Announcement & Call for Papers and
Presenters
The emphasis for the 1997 USENIX
Technical Conference is on advanced
systems' uses in the global computing
environment. How do we build computing
systems which fulfill current needs, yet can
grow to handle the future demands? What
techniques and technologies can we use to
satisfy a large, growing, and changing
computing appetite? How do we support
new computing styles with advanced
computing systems? How do we protect the
systems we build from failures or abuses?
The conference technical sessions, on 8-10
January, include one track of refereed papers
selected by the Program Committee, and a
work-in-progress session, which provides a
forum for short informal technical
presentations. There is also a parallel track
of Invited Talks. These survey-style
sessions given by experts range over a
variety of interesting and timely topics.

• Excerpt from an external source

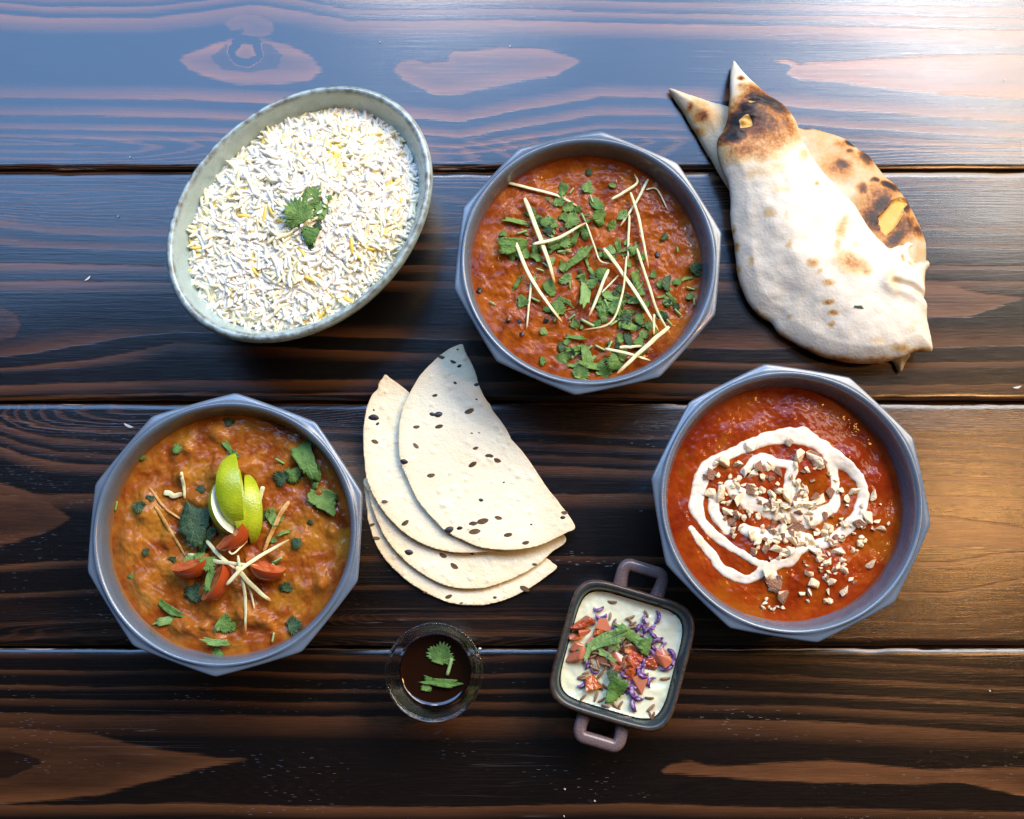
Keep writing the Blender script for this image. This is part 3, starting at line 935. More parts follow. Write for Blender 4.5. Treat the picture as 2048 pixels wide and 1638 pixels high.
def scatter(items, Z, surf, zc, name, cat, group, noun, lift=0.0004, tilt=.22, place='', center=None, rad=1.0, grow=1.0):
    """items: (x, y, size in zoom px, mesh list or mesh, rotation deg or None, label or None)"""
    recs = []
    for it in items:
        X, Y, s, meshes = it[:4]
        rot = math.radians(it[4]) if len(it) > 4 and it[4] is not None else random.uniform(0, 2 * PI)
        lab = it[5] if len(it) > 5 and it[5] else None
        p = at(*Z(X, Y), zc)
        k = (CZ - zc) / F_PX / CT * (Z(1, 0)[0] - Z(0, 0)[0])
        me = random.choice(meshes) if isinstance(meshes, list) else meshes
        z = float(surf(np.array([p[0]]), np.array([p[1]]))[0]) + lift
        o = inst(name, me, (p[0], p[1], z), (random.uniform(-tilt, tilt), random.uniform(-tilt, tilt), rot), s * k * grow)
        tag(o, lab, cat, group)
        if not lab:
            recs.append((o, X, Y, s, LOOK.get(me.name, '')))
    if not recs: return
    # say which one: look, size, clock position and distance from the middle, then order from the left
    cx, cy = center if center else (np.mean([r[1] for r in recs]), np.mean([r[2] for r in recs]))
    med = float(np.median([r[3] for r in recs]))
    keys = {}
    for r in recs:
        dx, dy = r[1] - cx, cy - r[2]
        q = math.hypot(dx, dy) / rad
        clock = CLOCK[int(round(math.atan2(dy, dx) / (PI / 6))) % 12]
        zone = 'central' if q < .12 else (clock + " o'clock " + ('inward' if q < .5 else ('midway out' if q < .75 else 'rimward')))
        size = 'small' if r[3] < med else 'larger'
        keys.setdefault((size, r[4], zone), []).append(r)
    for (size, look, zone), rs in keys.items():
        rs.sort(key=lambda r: r[1])
        for i, r in enumerate(rs):
            t = ' '.join(w for w in (size, look, noun) if w) + ' ' + place + ', ' + zone
            if len(rs) > 1: t += ', ' + ('rightmost' if i == len(rs) - 1 else ORD[min(i, 19)])
            r[0]['label'] = t

# ------------------------------------------------------------------ rice
def rice_mat(name, a, b):
    T = NT(name)
    T.set(Base_Color=T.mix(T.noise(1.2, 2, .5, T.obj()), a, b), Roughness=.36, Specular_IOR_Level=.4, Subsurface_Weight=0.0)
    return T.m


RICE_W = rice_mat('white_rice', (0.80, 0.75, 0.61), (0.87, 0.83, 0.72))
RICE_P = rice_mat('cream_rice', (0.84, 0.76, 0.42), (0.86, 0.80, 0.55))
RICE_Y = rice_mat('saffron_rice', (0.80, 0.50, 0.05), (0.84, 0.63, 0.16))
GR = {m: [grain_mesh(300 + i + j * 20, mm, 1.0, .20, .24) for i in range(7)] for j, (m, mm) in enumerate((('w', RICE_W), ('p', RICE_P), ('y', RICE_Y)))}
ri_c = at(609, 437, .048)[:2]
_kz = (CZ - .048) / F_PX / CT
RI_A, RI_B = 267 * _kz, 202 * _kz


def rice_uv(x, y):
    dx, dy = x - ri_c[0], y - ri_c[1]
    c, s = math.cos(RB_ROT), math.sin(RB_ROT)
    return (dx * c + dy * s) / RI_A, (-dx * s + dy * c) / RI_B


def rice_z(x, y):
    u, v = rice_uv(x, y)
    r2 = u * u + v * v
    return .0465 + .0125 * np.clip(1 - r2, -0.4, 1) + .0042 * fbm(x * 55, y * 55, 3, 3) * 2 * np.clip(1.3 - r2, 0, 1)


rice = empty('cooked_rice', (ri_c[0], ri_c[1], 0.012))
tag(rice, 'heap of white and saffron rice filling the sage bowl', 'rice')
# body of the heap under the loose grains
o_t = np.linspace(0, 2 * PI, 160, endpoint=False)


def rice_outline(f):
    x = RI_A * f * np.cos(o_t); y = RI_B * f * np.sin(o_t)
    c, s = math.cos(RB_ROT), math.sin(RB_ROT)
    return np.stack([ri_c[0] + x * c - y * s, ri_c[1] + x * s + y * c], -1)


RB_ = NT('rice_heap'); RB_.set(Base_Color=RB_.mix(RB_.map(RB_.noise(70, 3, .5, RB_.obj()), .45, .62, 0, 1), (0.93, 0.89, 0.76), (0.93, 0.84, 0.55)), Roughness=.6)
RB_.bump(RB_.noise(420, 3, .6, RB_.obj()), .001, .6)
hp = sheet('rice_heap', rice_outline(.985), .0022, lambda x, y, d: np.where(d > 0, rice_z(x, y) - .0004, .040), lambda x, y, d: np.where(d > 0, .030, .0385), RB_.m)
hp.data.transform(Matrix.Translation((-ri_c[0], -ri_c[1], -0.012)))
hp.parent = rice
rr = random.Random(5)
grains = []
NG = 3900
while len(grains) < NG:
    u, v = rr.uniform(-1.02, 1.02), rr.uniform(-1.02, 1.02)
    if u * u + v * v > 1.0: continue
    c, s = math.cos(RB_ROT), math.sin(RB_ROT)
    x = ri_c[0] + u * RI_A * c - v * RI_B * s; y = ri_c[1] + u * RI_A * s + v * RI_B * c
    layer = len(grains) / NG
    yel = float(vnoise(np.array([x * 70]), np.array([y * 70]), 91)[0])
    q = rr.random()
    key = 'y' if q < .015 + .16 * max(0, yel - .62) * 2 else ('p' if q < .06 + .60 * yel * yel else 'w')
    h = float(rice_z(np.array([x]), np.array([y]))[0]) - .0013 + .0022 * layer + rr.uniform(-.0006, .0006)
    L = rr.uniform(.0105, .0150) * (1.0 if u * u + v * v < .93 else .85)
    grains.append((x, y, h, 6.28 * 1.6 * float(vnoise(np.array([x * 90]), np.array([y * 90]), 17)[0]) + rr.gauss(0, .75), rr.gauss(0, .12), rr.uniform(0, 2 * PI), L, key, rr.randrange(7)))
for (x, y, h, a, tl, ro, L, key, i) in grains[-300:]:
    o = inst('rice_grain', GR[key][i], (x - ri_c[0], y - ri_c[1], h - .012), Matrix.Rotation(a, 3, 'Z').to_4x4().to_euler(), L, rice)
    o.rotation_euler = (Matrix.Rotation(a, 3, 'Z') @ Matrix.Rotation(tl, 3, 'Y') @ Matrix.Rotation(ro * .12, 3, 'X')).to_euler()
VV = []; FF = []; MI = []; off = 0
cache = {}
for (x, y, h, a, tl, ro, L, key, i) in grains[:-300]:
    if (key, i) not in cache:
        me = GR[key][i]
        cache[key, i] = (np.array([v.co[:] for v in me.vertices]), [tuple(p.vertices) for p in me.polygons])
    v, f = cache[key, i]
    R = np.array(Matrix.Rotation(a, 3, 'Z') @ Matrix.Rotation(tl, 3, 'Y') @ Matrix.Rotation(ro, 3, 'X'))
    VV.append((v * L) @ R.T + np.array([x - ri_c[0], y - ri_c[1], h - .012]))
    FF += [tuple(k + off for k in p) for p in f]; MI += [{'w': 0, 'p': 1, 'y': 2}[key]] * len(f); off += len(v)
tag(mk('rice_grains', np.vstack(VV), FF, [RICE_W, RICE_P, RICE_Y], rice, True, MI), kind='stuff')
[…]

Two full days of tutorials, on 6-7 January,
precede the technical sessions with practical
tutorials on timely topics.
Other highlights of the conference include
the evening birds-of-a-feather sessions, very
informal gatherings on particular topics; the
Guru is IN sessions, informal discussions
where noted experts from the USENIX
community answer technical questions; and
the Vendor Exhibits, 8-9 January, providing
the opportunity for no-nonsense evaluation
of products and services.
Conference Topics
The USENIX 1997 Conference will explore
original and innovative approaches to
applications, architecture, implementation,
and performance of modern computing
systems. Some particularly interesting
topics follow; this list is by no means
exhaustive. As at all USENIX conferences,
papers that analyse advanced system related
problem areas and draw important
conclusions from practical experience are
especially welcome.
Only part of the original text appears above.